In the listing below, find the line with "R = math.radians", then repeat exactly every line from the top through that one.

(Scenes as source code)
══════════════════════════════

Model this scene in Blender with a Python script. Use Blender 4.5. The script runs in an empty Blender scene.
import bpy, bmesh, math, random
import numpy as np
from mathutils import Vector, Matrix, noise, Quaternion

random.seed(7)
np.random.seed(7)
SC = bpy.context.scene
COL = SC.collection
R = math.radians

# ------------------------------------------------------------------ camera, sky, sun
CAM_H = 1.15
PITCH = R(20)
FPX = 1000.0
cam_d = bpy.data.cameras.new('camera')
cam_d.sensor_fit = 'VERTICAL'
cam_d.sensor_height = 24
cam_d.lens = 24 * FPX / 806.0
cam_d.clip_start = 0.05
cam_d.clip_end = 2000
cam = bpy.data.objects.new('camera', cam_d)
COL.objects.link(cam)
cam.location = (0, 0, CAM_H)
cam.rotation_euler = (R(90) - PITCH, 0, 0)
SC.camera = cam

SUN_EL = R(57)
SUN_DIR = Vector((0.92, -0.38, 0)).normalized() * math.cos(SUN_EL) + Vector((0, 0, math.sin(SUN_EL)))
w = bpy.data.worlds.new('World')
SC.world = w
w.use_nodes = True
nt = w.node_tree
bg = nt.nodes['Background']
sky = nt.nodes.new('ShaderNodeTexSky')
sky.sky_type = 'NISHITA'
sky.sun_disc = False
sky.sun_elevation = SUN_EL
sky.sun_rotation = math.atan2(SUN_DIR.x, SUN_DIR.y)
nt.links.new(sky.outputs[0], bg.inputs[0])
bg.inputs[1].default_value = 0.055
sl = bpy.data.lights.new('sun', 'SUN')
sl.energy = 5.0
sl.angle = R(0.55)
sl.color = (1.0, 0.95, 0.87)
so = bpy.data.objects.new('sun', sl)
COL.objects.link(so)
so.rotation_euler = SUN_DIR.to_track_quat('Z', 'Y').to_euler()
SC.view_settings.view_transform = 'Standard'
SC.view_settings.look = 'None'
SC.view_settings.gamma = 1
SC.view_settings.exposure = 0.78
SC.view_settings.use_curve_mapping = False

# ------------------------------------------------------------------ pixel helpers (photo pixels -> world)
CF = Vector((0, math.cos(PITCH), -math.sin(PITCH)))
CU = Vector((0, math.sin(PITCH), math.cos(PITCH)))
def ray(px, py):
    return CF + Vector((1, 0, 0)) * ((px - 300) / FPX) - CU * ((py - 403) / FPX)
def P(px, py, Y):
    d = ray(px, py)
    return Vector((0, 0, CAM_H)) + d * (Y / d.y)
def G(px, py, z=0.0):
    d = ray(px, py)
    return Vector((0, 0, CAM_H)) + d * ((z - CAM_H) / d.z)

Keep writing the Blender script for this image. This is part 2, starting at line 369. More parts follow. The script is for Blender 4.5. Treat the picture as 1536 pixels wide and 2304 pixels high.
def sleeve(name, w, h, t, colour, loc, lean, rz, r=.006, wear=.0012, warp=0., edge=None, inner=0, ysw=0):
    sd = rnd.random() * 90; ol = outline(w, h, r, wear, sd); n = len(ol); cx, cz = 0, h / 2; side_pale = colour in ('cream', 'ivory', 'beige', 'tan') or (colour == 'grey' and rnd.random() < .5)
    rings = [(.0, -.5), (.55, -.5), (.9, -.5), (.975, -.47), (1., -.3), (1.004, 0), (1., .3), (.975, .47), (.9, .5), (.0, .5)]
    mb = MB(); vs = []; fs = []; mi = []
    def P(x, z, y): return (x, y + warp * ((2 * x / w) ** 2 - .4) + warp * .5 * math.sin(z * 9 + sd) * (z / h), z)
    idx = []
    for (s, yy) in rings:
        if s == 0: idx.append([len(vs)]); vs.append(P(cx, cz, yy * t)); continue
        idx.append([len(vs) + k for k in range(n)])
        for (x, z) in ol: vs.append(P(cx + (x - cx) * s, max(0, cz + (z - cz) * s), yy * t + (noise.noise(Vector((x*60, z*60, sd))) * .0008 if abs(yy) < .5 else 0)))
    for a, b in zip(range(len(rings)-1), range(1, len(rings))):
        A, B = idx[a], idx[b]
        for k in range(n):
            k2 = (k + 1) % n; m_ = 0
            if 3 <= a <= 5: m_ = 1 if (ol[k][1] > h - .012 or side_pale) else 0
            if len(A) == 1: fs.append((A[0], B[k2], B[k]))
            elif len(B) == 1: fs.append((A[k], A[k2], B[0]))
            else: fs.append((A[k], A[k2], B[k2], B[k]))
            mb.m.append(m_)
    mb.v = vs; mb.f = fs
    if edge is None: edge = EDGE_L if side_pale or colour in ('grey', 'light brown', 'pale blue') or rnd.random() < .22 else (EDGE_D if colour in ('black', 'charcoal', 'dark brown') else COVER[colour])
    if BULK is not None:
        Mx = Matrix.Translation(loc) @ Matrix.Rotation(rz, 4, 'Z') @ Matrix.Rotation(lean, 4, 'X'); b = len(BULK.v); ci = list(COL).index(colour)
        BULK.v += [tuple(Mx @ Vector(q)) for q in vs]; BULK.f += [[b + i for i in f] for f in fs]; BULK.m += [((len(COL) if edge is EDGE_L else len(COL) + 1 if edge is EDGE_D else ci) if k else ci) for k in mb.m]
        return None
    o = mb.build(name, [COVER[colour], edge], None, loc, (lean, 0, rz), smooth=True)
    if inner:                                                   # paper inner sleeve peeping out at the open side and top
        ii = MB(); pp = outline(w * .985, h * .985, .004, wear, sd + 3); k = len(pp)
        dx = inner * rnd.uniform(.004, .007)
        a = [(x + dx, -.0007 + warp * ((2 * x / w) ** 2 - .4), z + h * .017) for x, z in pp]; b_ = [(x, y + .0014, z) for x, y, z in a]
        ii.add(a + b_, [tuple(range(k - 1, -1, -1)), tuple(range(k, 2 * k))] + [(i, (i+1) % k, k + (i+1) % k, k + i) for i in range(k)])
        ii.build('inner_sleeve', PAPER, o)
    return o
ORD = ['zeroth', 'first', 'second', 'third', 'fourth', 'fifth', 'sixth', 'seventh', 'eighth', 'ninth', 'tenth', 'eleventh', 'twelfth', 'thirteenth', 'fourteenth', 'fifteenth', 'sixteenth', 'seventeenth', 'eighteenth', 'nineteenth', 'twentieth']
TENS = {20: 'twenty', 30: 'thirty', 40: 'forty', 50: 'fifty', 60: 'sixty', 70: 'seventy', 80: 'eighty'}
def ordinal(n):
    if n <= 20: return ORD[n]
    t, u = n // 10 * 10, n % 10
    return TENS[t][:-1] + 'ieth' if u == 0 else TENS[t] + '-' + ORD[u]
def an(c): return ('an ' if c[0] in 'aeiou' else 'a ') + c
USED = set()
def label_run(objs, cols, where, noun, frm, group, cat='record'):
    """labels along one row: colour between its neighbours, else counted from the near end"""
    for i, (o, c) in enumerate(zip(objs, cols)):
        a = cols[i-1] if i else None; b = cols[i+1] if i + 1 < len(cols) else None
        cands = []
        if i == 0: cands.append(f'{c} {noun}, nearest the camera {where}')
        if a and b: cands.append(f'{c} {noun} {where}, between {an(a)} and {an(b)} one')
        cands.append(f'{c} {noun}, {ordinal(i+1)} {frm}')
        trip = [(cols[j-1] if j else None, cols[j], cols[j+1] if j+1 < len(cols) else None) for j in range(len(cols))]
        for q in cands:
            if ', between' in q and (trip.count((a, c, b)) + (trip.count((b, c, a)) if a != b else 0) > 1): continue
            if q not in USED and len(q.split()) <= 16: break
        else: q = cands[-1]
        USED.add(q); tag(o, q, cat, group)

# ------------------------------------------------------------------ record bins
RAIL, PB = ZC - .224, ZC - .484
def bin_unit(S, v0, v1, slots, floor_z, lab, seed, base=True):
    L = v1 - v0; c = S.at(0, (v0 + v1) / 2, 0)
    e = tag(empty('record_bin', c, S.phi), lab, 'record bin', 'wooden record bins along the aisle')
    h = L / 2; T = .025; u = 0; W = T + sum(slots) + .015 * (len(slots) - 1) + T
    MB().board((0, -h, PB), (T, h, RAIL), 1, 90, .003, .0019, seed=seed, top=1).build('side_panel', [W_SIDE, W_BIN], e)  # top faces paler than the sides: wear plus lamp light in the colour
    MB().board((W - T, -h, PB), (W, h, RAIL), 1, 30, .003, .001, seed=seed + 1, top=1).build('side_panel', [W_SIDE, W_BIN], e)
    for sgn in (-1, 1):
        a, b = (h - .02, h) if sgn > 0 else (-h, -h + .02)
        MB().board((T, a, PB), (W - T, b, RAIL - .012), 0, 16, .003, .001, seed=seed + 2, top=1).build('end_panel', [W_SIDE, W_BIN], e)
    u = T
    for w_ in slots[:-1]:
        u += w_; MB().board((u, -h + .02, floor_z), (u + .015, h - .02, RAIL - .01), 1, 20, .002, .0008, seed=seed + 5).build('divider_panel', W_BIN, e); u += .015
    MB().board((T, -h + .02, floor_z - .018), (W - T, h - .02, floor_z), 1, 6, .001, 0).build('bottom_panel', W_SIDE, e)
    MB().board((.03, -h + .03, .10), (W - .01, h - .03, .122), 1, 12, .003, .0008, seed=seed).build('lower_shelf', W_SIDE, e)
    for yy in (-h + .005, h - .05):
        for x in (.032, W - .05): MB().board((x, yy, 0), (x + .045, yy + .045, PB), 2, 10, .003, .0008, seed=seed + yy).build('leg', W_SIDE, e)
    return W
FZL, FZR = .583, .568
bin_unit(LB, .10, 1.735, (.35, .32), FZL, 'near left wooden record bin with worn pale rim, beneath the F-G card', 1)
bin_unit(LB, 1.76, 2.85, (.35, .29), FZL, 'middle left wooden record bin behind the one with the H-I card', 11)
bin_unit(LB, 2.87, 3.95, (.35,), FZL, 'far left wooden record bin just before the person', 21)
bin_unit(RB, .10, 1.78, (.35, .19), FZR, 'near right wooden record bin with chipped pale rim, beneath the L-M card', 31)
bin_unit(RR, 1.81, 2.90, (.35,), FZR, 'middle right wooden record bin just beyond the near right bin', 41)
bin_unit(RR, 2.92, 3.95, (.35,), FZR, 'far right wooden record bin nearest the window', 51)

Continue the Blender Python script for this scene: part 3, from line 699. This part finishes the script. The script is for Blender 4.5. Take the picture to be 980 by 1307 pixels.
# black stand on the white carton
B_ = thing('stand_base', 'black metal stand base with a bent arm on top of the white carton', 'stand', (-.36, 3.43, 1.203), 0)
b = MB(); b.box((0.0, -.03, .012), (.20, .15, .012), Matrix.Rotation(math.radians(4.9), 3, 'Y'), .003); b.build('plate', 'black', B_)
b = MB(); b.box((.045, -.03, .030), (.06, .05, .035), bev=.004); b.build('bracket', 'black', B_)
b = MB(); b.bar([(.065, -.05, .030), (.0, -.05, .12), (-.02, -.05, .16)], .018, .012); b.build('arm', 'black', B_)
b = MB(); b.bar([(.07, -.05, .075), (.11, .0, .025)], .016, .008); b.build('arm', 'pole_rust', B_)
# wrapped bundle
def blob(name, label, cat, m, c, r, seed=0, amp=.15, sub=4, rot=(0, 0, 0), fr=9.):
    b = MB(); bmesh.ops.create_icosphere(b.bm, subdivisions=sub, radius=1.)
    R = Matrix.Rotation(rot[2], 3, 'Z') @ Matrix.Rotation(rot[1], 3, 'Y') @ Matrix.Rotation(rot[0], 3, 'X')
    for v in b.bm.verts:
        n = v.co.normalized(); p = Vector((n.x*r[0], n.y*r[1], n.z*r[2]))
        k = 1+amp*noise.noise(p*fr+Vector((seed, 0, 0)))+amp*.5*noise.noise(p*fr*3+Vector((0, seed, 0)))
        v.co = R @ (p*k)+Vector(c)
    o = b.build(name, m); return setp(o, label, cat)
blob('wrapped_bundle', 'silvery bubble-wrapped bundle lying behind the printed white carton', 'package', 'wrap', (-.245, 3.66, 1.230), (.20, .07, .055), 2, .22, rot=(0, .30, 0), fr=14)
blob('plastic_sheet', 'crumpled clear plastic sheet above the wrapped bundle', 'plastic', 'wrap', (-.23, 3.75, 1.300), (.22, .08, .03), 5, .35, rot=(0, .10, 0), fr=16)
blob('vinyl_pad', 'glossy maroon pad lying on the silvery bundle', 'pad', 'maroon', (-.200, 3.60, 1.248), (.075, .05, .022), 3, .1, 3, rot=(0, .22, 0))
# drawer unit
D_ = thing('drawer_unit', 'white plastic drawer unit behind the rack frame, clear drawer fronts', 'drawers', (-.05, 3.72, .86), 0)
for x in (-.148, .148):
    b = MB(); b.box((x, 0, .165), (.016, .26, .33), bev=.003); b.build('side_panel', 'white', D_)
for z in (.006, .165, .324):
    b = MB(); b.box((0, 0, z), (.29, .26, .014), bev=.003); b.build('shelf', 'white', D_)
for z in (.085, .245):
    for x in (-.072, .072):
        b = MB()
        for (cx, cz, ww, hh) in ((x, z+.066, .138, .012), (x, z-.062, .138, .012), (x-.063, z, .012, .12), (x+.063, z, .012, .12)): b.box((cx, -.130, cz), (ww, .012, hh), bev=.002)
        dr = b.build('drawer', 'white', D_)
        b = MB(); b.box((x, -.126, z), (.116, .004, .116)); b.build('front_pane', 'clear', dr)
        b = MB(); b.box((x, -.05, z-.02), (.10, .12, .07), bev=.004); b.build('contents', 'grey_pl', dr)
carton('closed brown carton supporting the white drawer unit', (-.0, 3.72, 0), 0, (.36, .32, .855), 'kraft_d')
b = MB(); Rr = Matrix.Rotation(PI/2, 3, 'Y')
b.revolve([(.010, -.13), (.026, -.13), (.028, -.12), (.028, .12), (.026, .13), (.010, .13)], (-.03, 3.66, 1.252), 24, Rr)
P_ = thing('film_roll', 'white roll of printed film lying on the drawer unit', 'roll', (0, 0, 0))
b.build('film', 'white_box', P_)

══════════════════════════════

RESULT FOR THIS TASK
Model this scene in Blender with a Python script. Use Blender 4.5. The script runs in an empty Blender scene.
import bpy, bmesh, math, random
import numpy as np
from mathutils import Vector, Matrix, noise, Quaternion

random.seed(7)
np.random.seed(7)
SC = bpy.context.scene
COL = SC.collection
R = math.radians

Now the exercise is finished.